Why it could be risky:

While Snapchat should be commended for their recent strides in making their service less anonymous, more permanent, and more age-friendly, the short-term nature of the app still may be a concern. Because photos, drawings, texts and other content can be deleted immediately after being received, use of the app sometimes leads to sexting, bullying, or sharing inappropriate content.


4. Kik Messenger

What the app does:

From the Kik web site: "As the first smartphone messenger with a built-in browser, Kik Messenger lets you talk to your friends and browse and share any web site with your friends on Kik."

Why it could be risky:

The biggest risk that comes with the fact that it's very hard to identify a Kik user. Since usernames are not verified, users can create false accounts and connect with other Kik users. The app also allows teens to send text messages that will not be traced by mobile service providers, that parents can't see, and that cannot be monitored on a monthly phone bill.
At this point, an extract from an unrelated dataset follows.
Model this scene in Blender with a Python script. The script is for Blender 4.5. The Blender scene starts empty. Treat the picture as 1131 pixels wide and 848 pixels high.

This leads to excessive texting and opens the possibility to sexting, sharing inappropriate content, and other dangers.


5. Omegle

What the app does:

From the Omegle web site: "When you use Omegle, we pick someone else at random so you can have a one-on-one chat. You're anonymous unless you tell someone personal info and you can stop a chat at any time."

Why it could be risky:

While Omegle makes small efforts to ensure safety with its app (advising against sharing personal info and a group of moderators) the site tagline, "talk to strangers" is enough to classify this app as risky all on its own.


6. Whisper

What the app does:

Whisper allows users to share secrets anonymously and receive replies. Users post messages which are displayed as text superimposed over an image, similar to greeting cards.

Why it could be risky:

Like many other apps covered today, Whisper allows users to be anonymous. In fact, the service is all about sharing "secrets" and encourages a high level of anonymity but also a high level of openness. Users are encouraged to share their secrets with complete strangers. In our book, you can't get much riskier than that.


7. Frontline Commando (and similar violent games)

What the app does:

Frontline Commando and similar violent games offer realistic war violence as a form of entertainment.

Why it could be risky:

According to a recent study, "Children who play violent video games may experience an increase in aggressive thoughts, which in turn, could boost their aggressive behavior." Be cautious when allowing your youth to play extremely violent games as it may lead to aggressive behavior and may not be conducive to the Holy Ghost.

Did I leave any apps out? Please tell me in the comments.

At the end of the day, there's only so much we can do to protect our youth from risky apps on their mobile devices.

Don't ban apps just for the sake of banning apps or you may have a revolution on your hands. But be aware of what apps your youth are using, how it's affecting their gospel study time, school time, mutual time, and family time.

The best way to avoid risky apps or dangerous entertainment is to have a healthy relationship with your youth. Talk to them about the apps they use and advise them to make good decisions when it comes to their activity online.